Ao contrário do habitual, este ano, mantido em meu confinamento caseiro, não estou cobrindo o Festival, coisa que fiz desde a edição de 2008 até a de 2020. Entretanto, por gentileza dos produtores, distribuidores e da equipe de divulgação, pude assistir ontem, 03/03, o filme “A última floresta”, ambientado entre uma tribo dos Yanomami, nas terras altas da fronteira do Brasil (estados de Roraima e Amazonas) e da Venezuela (províncias de Bolívar e Amazonas), com direção de Luiz Bolognesi.
O filme é uma obra de primeira grandeza. A paisagem e as tomadas da floresta são soberbas. A trilha sonora combina os ruídos da natureza (a chuva, as águas, os animais) com a fala e os sons dos Yanomami, seus cantos, seus rituais, suas histórias. O filme é falado inteiramente numa das seis línguas da família Yanomami. Na cópia que assisti, havia legendas em inglês.
Detalhe curioso: assim como seu território é invadido por garimpeiros, a língua dos Yanomami também é “invadida” por termos correlatos da língua portuguesa, como “garimpeiro”, “mineração”, “petróleo”. Quando os “personagens” (são Yanomamis interpretando Yanomamis) se referem a um ano, o numeral que aparece é expresso em português: “mil novecentos e oitenta e seis”, por exemplo. O detalhe mais original do filme está em seu roteiro, criado conjuntamente por Bolognesi e Davi Kopenawa Yanomami. Na verdade, são dois roteiros, fundidos num só. Um deles, o do primeiro plano, se é que se pode falar em “primeiro plano”, vai da crise do presente para o passado, recuperando a história dos Yanomami.
O outro roteiro vem do passado para o presente, e conta história dos Yanomami, desde seu mito de origem até a crise do presente. Esta crise do presente, ponto nodal que une os dois roteiros, se deve ao retorno, com o favorecimento pelo atual governo, dos garimpeiros e seus problemas, como a poluição, onde sobressai a do mercúrio, as ameaças, as armas, a sedução dos “presentes” e “benesses” da civilização, a exploração dos nativos.
No primeiro roteiro viajamos do olhar e da captação do som pela câmera em direção à história dos Yanomami, que, dentro da sua originalidade, tem aspectos de tantas outras histórias semelhantes: a vida já milenar na floresta, sua preservação, o convívio com o perigo que mora sempre ao lado, isto é, a predação das riquezas naturais e humanas pela ganância do ganho desregrado e imediato sob a bandeira da “civilização”.

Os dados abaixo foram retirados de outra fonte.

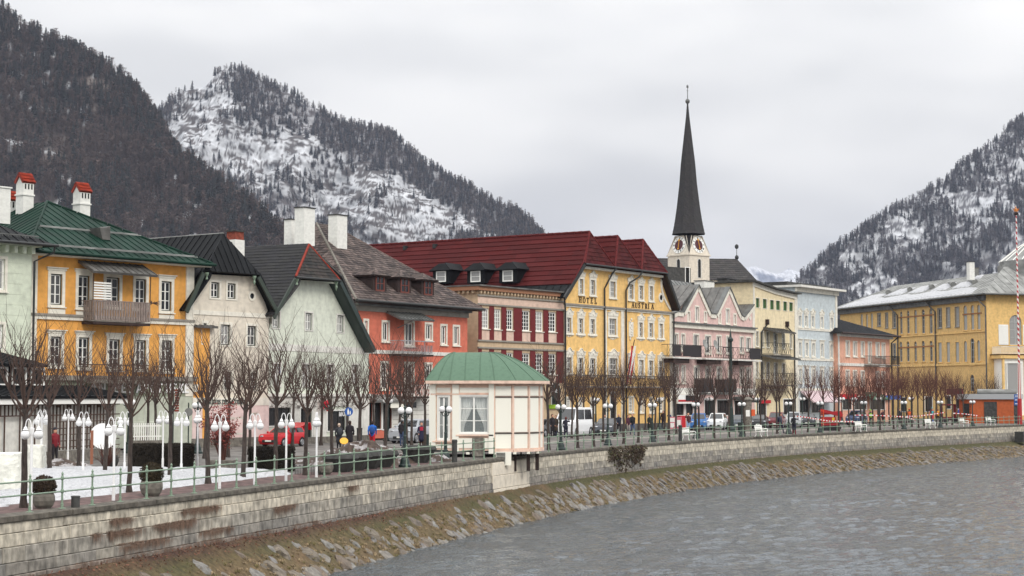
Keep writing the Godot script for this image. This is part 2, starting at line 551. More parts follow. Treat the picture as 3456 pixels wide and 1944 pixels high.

Esta viagem nos leva ao encontro do segundo roteiro, que é a visão da história dos Yanomami encenada por eles mesmos, numa encenação que traz para o nosso presente toda a riqueza de seu pano de fundo mitológico (mito, aqui neste contexto, não é insulto, é menção à “história de uma origem”), que explica, a seu modo, as tensões e crises que estão sendo vivenciadas hoje.